The programme's producers are to push ahead with next week's show, which will feature the far-right party's leader, Nick Griffin, despite plans by anti-fascist campaigners to hold a protest outside BBC headquarters on the day of filming and the decision by some cabinet ministers to refuse an invitation to take part. The Corporation is also risking a strike by some of its workers and questions remain over who will pay for the extra security needed to police the event.

In an attempt to minimise disruption, the BBC has refused to reveal the exact location of the show. It is currently simply listed as coming from London. However, it is widely expected that it will be filmed on 22 October at BBC Television Centre, in White City, west London, as other venues have been too nervous to stage it.

A spokesman for Unite Against Fascism, which is organising a day-long protest, said that plans were in place in case the BBC decided to change the venue at the last minute. "We want to be clear that the BBC should not be handing the BNP this invitation to political respectability," a spokesman said.

The BBC says it is duty bound to offer a seat on the panel to the BNP, as the party won two seats during the European Parliament elections in June. Bonnie Greer, the black playwright and author, has accepted an invitation to appear on the programme alongside Mr Griffin. Labour was forced to review its long-held refusal to share a platform with members of the party, and the Justice Secretary Jack Straw has now agreed to represent the Government.

Chris Huhne, the Liberal Democrat home affairs spokesman, will be appearing for his party. The inclusion of Greer means that only one place remains unfilled on the panel. The Tories have said that they will leave it until next week to make a final decision on who they will nominate to appear.

Mr Straw's allies said last night that it had not been an easy decision for him to make. "He takes the view that the best way to defeat the BNP is by taking them head on," one said. He is said to have sympathy with cabinet colleagues such as the Welsh Secretary, Peter Hain, and the Home Secretary, Alan Johnson, who have refused to take part in protest.

Mr Huhne told The Independent that while he still had a policy of refusing to share a platform with the BNP at its own events, he felt the invitation from the BBC made it a different matter. "It would be very difficult for the BBC to stop the BNP taking part in a programme like this," he said. "You cannot have the programme makers deciding which parties the voters get to see. It would not make any sense for us to leave an empty chair at the event and not represent the party which holds the views that are the most diametrically opposed to those offered by the BNP."
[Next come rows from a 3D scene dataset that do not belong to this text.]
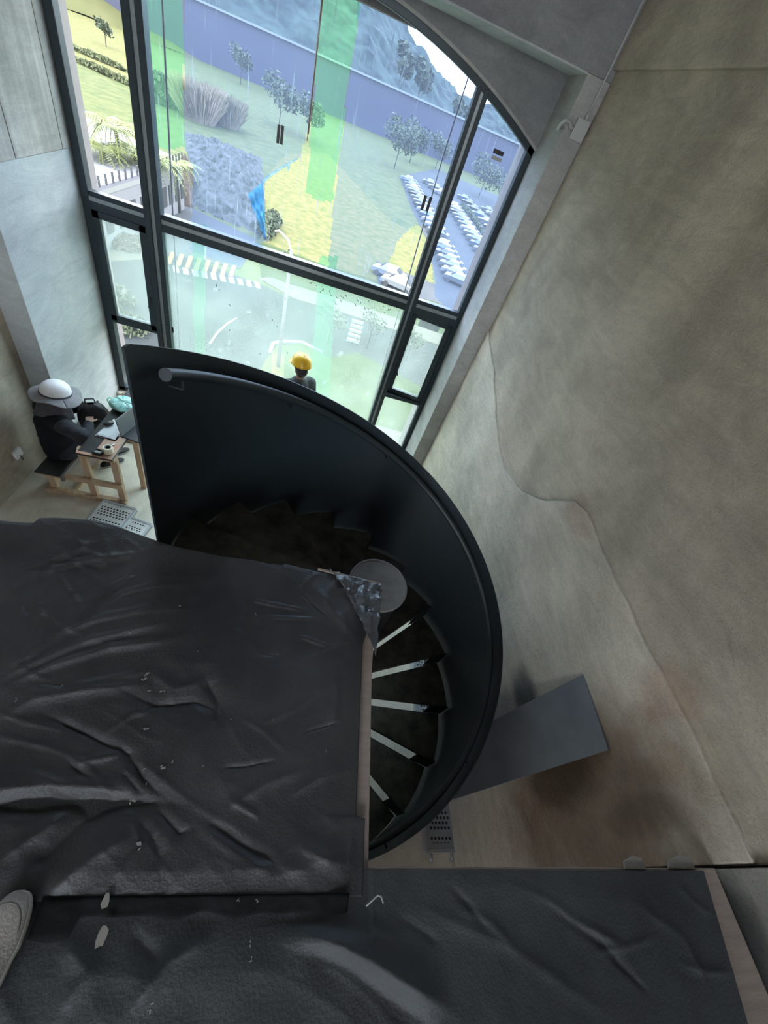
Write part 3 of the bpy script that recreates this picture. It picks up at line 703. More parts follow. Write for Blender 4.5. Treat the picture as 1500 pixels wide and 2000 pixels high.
for k in range(12):
    z = PZ - RISE * (k + 1); a1 = radians(166 - SP * k); a0 = a1 + radians(SP) * .985
    rin, rout = .14, 1.105
    w = MB(); n = 7; pts = []
    # straight nosing edges, curved outer edge
    outer = [(GX * .6 + rout * cos(a1 + (a0 - a1) * i / n), rout * sin(a1 + (a0 - a1) * i / n)) for i in range(n + 1)]
    inner = [(rin * cos(a0), rin * sin(a0)), (rin * cos(a1), rin * sin(a1))]
    w.prism(outer + inner, z - .006, z)
    def lip(a):
        p0 = Vector((rin * cos(a), rin * sin(a), z - .022)); p1 = Vector((GX * .6 + rout * cos(a), rout * sin(a), z - .022))
        w.bar(p0, p1, .005, .036)
    lip(a1 + .004); lip(a0 - .004)
    tr = w.build('tread', M_['tread'], ST)
    # closing bracket to the guard, seals the outer end of the riser gap
    am = a1; rr = .93 if k < 7 else .97
    w = MB(); p0 = Vector((rr * cos(am), rr * sin(am), z - RISE / 2)); p1 = Vector((GX + 1.11 * cos(am), 1.11 * sin(am), z - RISE / 2))
    w.bar(p0, p1, .006, RISE + .0)
    w.build('riser_bracket', M_['black'], tr)

# ================================================================== LEANING PLATE
d = Vector((-.105, -.02, -1.0)); A = Vector((1.885, .512, 2.21)); B = Vector((1.885, .915, 2.21))
Lp = 2.19
nrm = (B - A).cross(d).normalized()
if nrm.x > 0: nrm = -nrm
w = MB(); vs = []
for off in (0, .012):
    for p in (A, B, B + d * Lp, A + d * Lp): vs.append(p + nrm * off)
w.add(vs, [(0, 1, 2, 3), (7, 6, 5, 4), (0, 4, 5, 1), (1, 5, 6, 2), (2, 6, 7, 3), (3, 7, 4, 0)])
tag(w.build('steel_plate', M_['plate'], bevel=.0015), 'long dark grey steel plate leaning against the right wall', 'plate')

# perforated scaffold deck on the floor by the right wall
def plank(name, x0, y0, L_, W_, H_, rz, m, label, z=0, group=None, hooks=True):
    t = thing(name, label, 'scaffold plank', (x0, y0, z), rz, group)
    w = MB().box(-W_ / 2, W_ / 2, -L_ / 2, L_ / 2, H_ - .012, H_); w.build('deck', m, t, bevel=.003)
    w = MB()
    for s in (-1, 1): w.box(s * W_ / 2 - .012, s * W_ / 2 + .012, -L_ / 2, L_ / 2, 0, H_ + .006)
    for s in (-1, 1): w.box(-W_ / 2, W_ / 2, s * L_ / 2 - .015, s * L_ / 2 + .015, 0, H_ + .004)
    w.build('side_rail', mat(name + '_rail', (.46, .48, .50), .4, .6, var=.2), t, bevel=.003)
    if hooks:
        for s in (-1, 1):
            for e in (-1, 1):
                MB().tube([(s * W_ * .33, e * L_ / 2, H_ * .6), (s * W_ * .33, e * (L_ / 2 + .05), H_ * .6), (s * W_ * .33, e * (L_ / 2 + .06), H_ * .2)], .014, 8).build('hook', m, t, smooth=True)
    return t
pm = perforated('perforated_deck_steel', (.40, .42, .45), .095, .95, (.034, .036))
plank('scaffold_plank', 1.765, 1.18, 2.0, .29, .055, .02, pm, 'perforated steel scaffold plank on the floor along the right wall')
pw = perforated('perforated_deck_white', (.70, .71, .70), .155, .23, (.034, .036))
plank('scaffold_plank', -2.02, 3.02, .50, .37, .04, -.13, pw, 'white perforated steel deck panel on the floor at the bench foot', hooks=False)
pw2 = perforated('perforated_deck_small', (.66, .66, .63), .085, .07, (.030, .030))
plank('scaffold_plank', -1.72, 3.0, .19, .26, .03, -.2, pw2, 'small cream perforated panel on the floor right of the larger white one', hooks=False)
plank('scaffold_plank', -1.70, 2.77, .2, .36, .03, -.2, pw2, 'cream perforated panel half hidden under the platform edge', hooks=False)
# ================================================================== BENCH-TABLE
BT = thing('bench_table', 'rough pine frame carrying both a low bench and a higher work table', 'bench table', (-2.3, 3.8, 0))
def L3(x, y, z): return (x + 2.3, y - 3.8, z)
for y in (3.33, 4.42):
    w = MB().box(*[v for v in (-2.78 + 2.3, -1.94 + 2.3)], y - 3.8 - .03, y - 3.8 + .03, 0, .05); w.build('floor_rail', M_['wood'], BT, bevel=.004)
    w = MB().box(-2.78 + 2.3, -1.94 + 2.3, y - 3.8 - .035, y - 3.8 + .005, .27, .340); w.build('cross_rail', M_['wood'], BT, bevel=.004)
    for x, h in ((-2.70, .34), (-2.29, .76), (-1.985, .76)):
        MB().box(x + 2.3 - .035, x + 2.3 + .035, y - 3.8 - .0, y - 3.8 + .05, .05, h).build('leg', M_['wood'], BT, bevel=.004)
    MB().box(-2.30 + 2.3, -1.95 + 2.3, y - 3.8 - .045, y - 3.8 + .0, .70, .775).build('table_rail', M_['wood'], BT, bevel=.004)
MB().box(-2.79 + 2.3, -2.74 + 2.3, 3.33 - 3.8, 4.42 - 3.8, 0, .045).box(-2.52 + 2.3, -2.48 + 2.3, 3.33 - 3.8, 4.42 - 3.8, 0.002, .042).build('long_rail', M_['wood'], BT, bevel=.004)
MB().box(-2.78 + 2.3, -2.53 + 2.3, 3.25 - 3.8, 4.5 - 3.8, .342, .362).build('bench_seat', M_['ply_black'], BT, bevel=.003)
MB().box(-2.545 + 2.3, -2.515 + 2.3, 3.26 - 3.8, 4.5 - 3.8, .27, .35).build('bench_batten', mat('grey_wood', (.20, .17, .16), .8, 0, var=.3, stretch=(6, 1, 1)), BT, bevel=.004)
MB().box(-2.27 + 2.3, -1.93 + 2.3, 3.23 - 3.8, 4.5 - 3.8, .776, .80).build('table_top', M_['ply_black'], BT, bevel=.003)
MB().box(-2.12 + 2.3, -1.935 + 2.3, 3.262 - 3.8, 3.60 - 3.8, .801, .808).box(-2.27 + 2.3, -1.935 + 2.3, 3.228 - 3.8, 3.262 - 3.8, .801, .808).build('top_offcut', M_['ply_red'], BT, bevel=.002)
MB().box(-1.925 + 2.3, -1.55 + 2.3, 3.62 - 3.8, 4.4 - 3.8, .776, .80).box(-1.90 + 2.3, -1.84 + 2.3, 3.62 - 3.8, 3.70 - 3.8, .0, .775).build('side_extension', M_['wood'], BT, bevel=.003)
TZ = .80
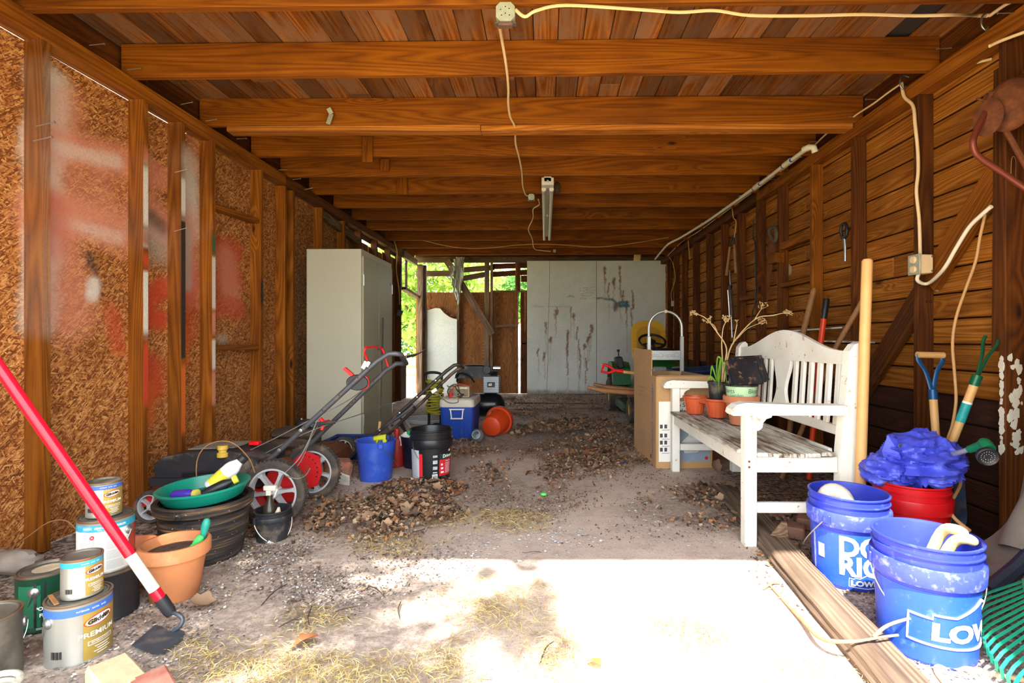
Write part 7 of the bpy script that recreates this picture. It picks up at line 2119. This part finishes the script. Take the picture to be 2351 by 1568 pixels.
part(MB().tube([wp(1938, 543), wp(1940, 570), wp(1940, 600)], [.011, .010, .009], 8), 'handle', M['steel'], rtc)
lp = thing('hedge_shears', 'old shears with two wooden handles hung high on a far stud', 'shears', wp(1685, 560))
for pts in ([wp(1682, 540), wp(1676, 566)], [wp(1684, 540), wp(1686, 562)]): part(MB().tube(pts, .009, 7), 'blade', plain('dark_iron', srgb(58, 56, 62), .5, .5, var=.2), lp)
for pts in ([wp(1676, 566), wp(1668, 632)], [wp(1686, 562), wp(1690, 628)]): part(MB().tube(pts, [.014, .017], 9), 'handle', M['old_handle'], lp)
part(MB().lathe([(0, .012), (.016, .012), (.016, 0)], 10, T(*wp(1684, 522)) @ RY(-90)), 'pivot', M['black'], lp)
gg = thing('grease_gun', 'shiny chrome tube tool hanging on the far boards above the dried stalks', 'grease gun', wp(1678, 700))
part(MB().tube([wp(1676, 666), wp(1680, 728)], .030, 16), 'barrel', plain('chrome', srgb(216, 216, 210), .15, .95, var=.04), gg)
part(MB().tube([wp(1676, 620), wp(1678, 655)], .010, 10), 'nozzle', plain('chrome_nozzle', srgb(216, 216, 210), .18, .95), gg)
part(MB().tube([wp(1677, 655), wp(1676, 667)], .020, 12), 'neck', M['black'], gg)
part(MB().tube([wp(1679, 728), wp(1681, 775)], .006, 8), 'rod', M['steel'], gg)
# rusted disc and bent tube tool over the near stud
rt_ = thing('seed_planter', 'rusty old hand planter with a round hopper and bent red-brown tube, on the corner stud', 'planter', wp(2290, 240, 2.1))
RD = 2.36
dm = axis_m(at_d(2318, 238, 2.29), Vector((-.75, -.6, .12)))
part(MB().lathe([(0, .035), (.05, .032), (.085, .018), (.105, -.002), (.108, -.012), (.10, -.010), (.08, .008), (0, .022)], 28, dm @ Matrix.Diagonal((.8, 1.15, 1, 1)).to_4x4()), 'hopper', M['rust'], rt_, 50)
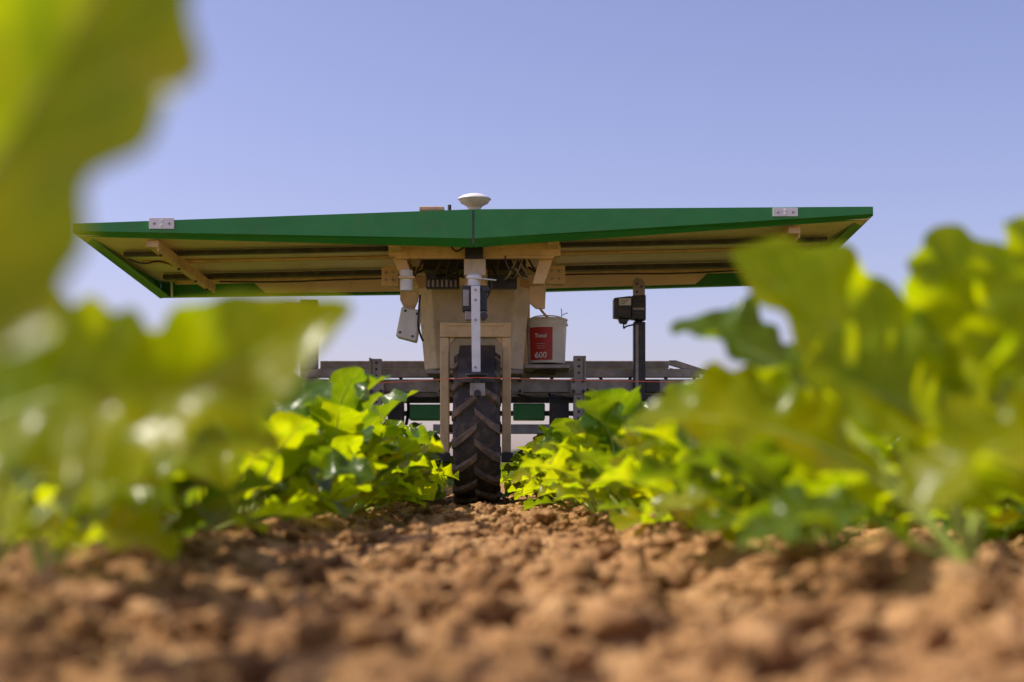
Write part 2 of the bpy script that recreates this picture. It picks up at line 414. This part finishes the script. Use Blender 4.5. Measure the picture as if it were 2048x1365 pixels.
# inner cream lining of the rear edge
for s in (-1, 1):
    mesh('rear_lining', [rp(s*.05, YB-.04, 1.165), rp(s*1.2, YB-.04, 1.165), rp(s*1.12, YB-.04, 1.096), rp(s*.05, YB-.04, 1.088)], [(0,1,2,3)], M_panel, R, thick=.004)
for s in (-1, 1):
    for i in range(2):
        x0 = s*(0.006+i*.835); x1 = s*(0.006+i*.835+.833)
        for j, (ya, yb) in enumerate(((YF+.035, 6.649), (6.651, YB-.012))):
            V = [rp(x0,ya,1.168),rp(x1,ya,1.168),rp(x1,yb,1.168),rp(x0,yb,1.168),rp(x0,ya,1.190),rp(x1,ya,1.190),rp(x1,yb,1.190),rp(x0,yb,1.190)]
            o = mesh('solar_panel_back', V, [(3,2,1,0),(0,1,5,4),(1,2,6,5),(2,3,7,6),(3,0,4,7)], M_panel, R, bev=.001)
            V = [v+Vector((0,0,.0255)) for v in V[:4]]
            mesh('solar_glass', V, [(0,1,2,3)], M_glass, R)
mesh('sun_leak_cover', [rp(-1.675,YF+.03,1.1965),rp(1.675,YF+.03,1.1965),rp(1.675,YB-.01,1.1965),rp(-1.675,YB-.01,1.1965)], [(0,1,2,3)], M_dark, R)  # unseen sheet over the panels, added to stop sun leaking through their gaps
for x0 in (-1.365, 1.365):
    beam('roof_rib', rp(x0, YF+.08, 1.138), rp(x0, YB-.25, 1.106), .052, .03, M_beige, R)
    beam('roof_rib_flange', rp(x0+.022, YF+.09, 1.120), rp(x0+.022, YB-.26, 1.088), .008, .03, M_beige, R)
    for yy in (6.15, 6.5, 6.85, 7.1):
        zz = 1.121-(yy-5.98)*.0262
        revolve('rib_bolt', [(0, -.008), (.008, -.008), (.008, 0)], rp(x0-.008, yy, zz), M_dark, R, 10)
for x0 in (-.34, .34):
    beam('roof_rib_inner', rp(x0, YF+.08, 1.125), rp(x0, YB-.06, 1.115), .05, .045, M_beige, R)
for (yy, hh, mm, zz) in ((6.33, .020, M_dark, 1.150), (7.05, .024, M_dark, 1.148), (6.65, .012, M_beige, 1.160), (7.3,.02,M_beige,1.155)):
    for s in (-1, 1):
        beam('roof_purlin', rp(s*.37, yy, zz), rp(s*(1.58), yy, zz), .04, hh, mm, R)
for s in (-1, 1):
    tube('corner_wire', [rp(s*1.56, 6.33, 1.13), rp(s*1.50, 6.34, 1.10), rp(s*1.42, 6.33, 1.125), rp(s*1.40, 6.5, 1.12)], .004, M_black, R)
    tube('panel_cable', [rp(s*1.3, 7.05, 1.12), rp(s*1.0, 7.03, 1.105), rp(s*.7, 7.05, 1.118), rp(s*.38, 7.0, 1.11)], .004, M_black, R)
    beam('strut_rod', rp(s*1.60, 7.30, 1.165), rp(s*1.605, 7.34, 1.085), .012, .012, M_white, R)
for (xa, xb, ya, yb) in ((298, 348, 436, 458), (1546, 1596, 416, 433)):
    box('fascia_plate', xa, ya, xb, yb, YF-.008, .006, M_alu, R, .001)
    for q in ((.2, .5), (.8, .5), (.5, .3), (.5, .7)):
        c = at(xa+(xb-xa)*q[0], ya+(yb-ya)*q[1], YF-.010)
        revolve('plate_rivet', [(0, -.002), (.0055, -.001), (.006, .003)], c, M_galv if q[0] != .5 else M_alu, R, 12, 'Y')
c = at(949, 412, 6.05)
revolve('antenna_dome', [(0, .052), (.03, .050), (.055, .042), (.070, .032), (.072, .027), (.064, .022)], c, M_white, R, 40)
revolve('antenna_base', [(.066, .0225), (.060, .012), (.035, -.002), (.028, -.01), (.028, -.03), (0, -.03)], c, M_cream, R, 40)
box('roof_hatch', 838, 413, 888, 420, 6.2, .12, M_beige, R)
revolve('roof_stub', [(0, .012), (.008, .012), (.008, -.02)], at(899, 416, 6.0), M_dark, R, 12)

# ---- centre frame
box('centre_crossbeam', 777, 489, 1121, 512, 6.14, .06, M_beige, R)
box('centre_crossbeam_lip', 790, 512.6, 1108, 517, 6.15, .03, M_beige, R, .001)
box('crossbeam_plate', 797, 484, 905, 494, 6.125, .012, M_beige, R)
box('crossbeam_plate', 985, 486, 1100, 496, 6.125, .012, M_beige, R)
box('centre_crossbeam_rear', 765, 534, 1130, 545, 6.75, .06, M_beige, R)
prism('centre_strut', [(785,516),(812,516),(829,566),(806,566)], 6.2, .05, M_beige, R)
prism('centre_strut', [(1080,514),(1107,514),(1088,568),(1065,568)], 6.2, .05, M_beige, R)
box('side_bracket', 763, 532, 797, 572, 6.5, .06, M_beige, R)
box('side_bracket', 1092, 532, 1130, 568, 6.5, .06, M_beige, R)
for (a, b) in ((772,545),(786,560),(772,560),(786,545),(1104,542),(1118,542),(1104,558),(1118,558)):
    revolve('bracket_bolt', [(0,-.008),(.006,-.008),(.006,.002)], at(a, b, 6.498), M_galv, R, 6, 'Y', False)
tl = at(813, 541, 6.15); bl = at(813, 582, 6.15)
revolve('white_sensor_tube', [(0, 0), (.026, 0), (.028, -.003), (.028, bl.z-tl.z), (0, bl.z-tl.z)], tl, M_white, R, 24)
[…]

A row has also begun over who will foot the bill for policing the event, with the BBC and the local council both hoping to avoid funding the security operation. Hammersmith and Fulham Council, which has the BBC's headquarters within its boundaries, said it wanted the edition of Question Time moved to another location because of the threat of protests. "Our concern is with the disruption to our residents who are trying to get in and out of Shepherd's Bush in their thousands at that time of day," a spokeswoman said.

Some BBC workers are said to be poised to launch industrial action if they are made to work on the edition. The broadcasting union, Bectu, has warned the Corporation not to go ahead with the programme.

The crisis over the BNP's debut on the show comes after the BBC was criticised for the way it handled an interview with two members of the far-right party on a Radio 1 programme. More than 100 complaints were received after it emerged that the pair, who were introduced simply as "Mark and Joey", were Mark Collett, the BNP's publicity director, and Joseph Barber, who runs the BNP's record label Great White Records. During the interview, they claimed that Ashley Cole, the Chelsea and England footballer, was not "ethnically British".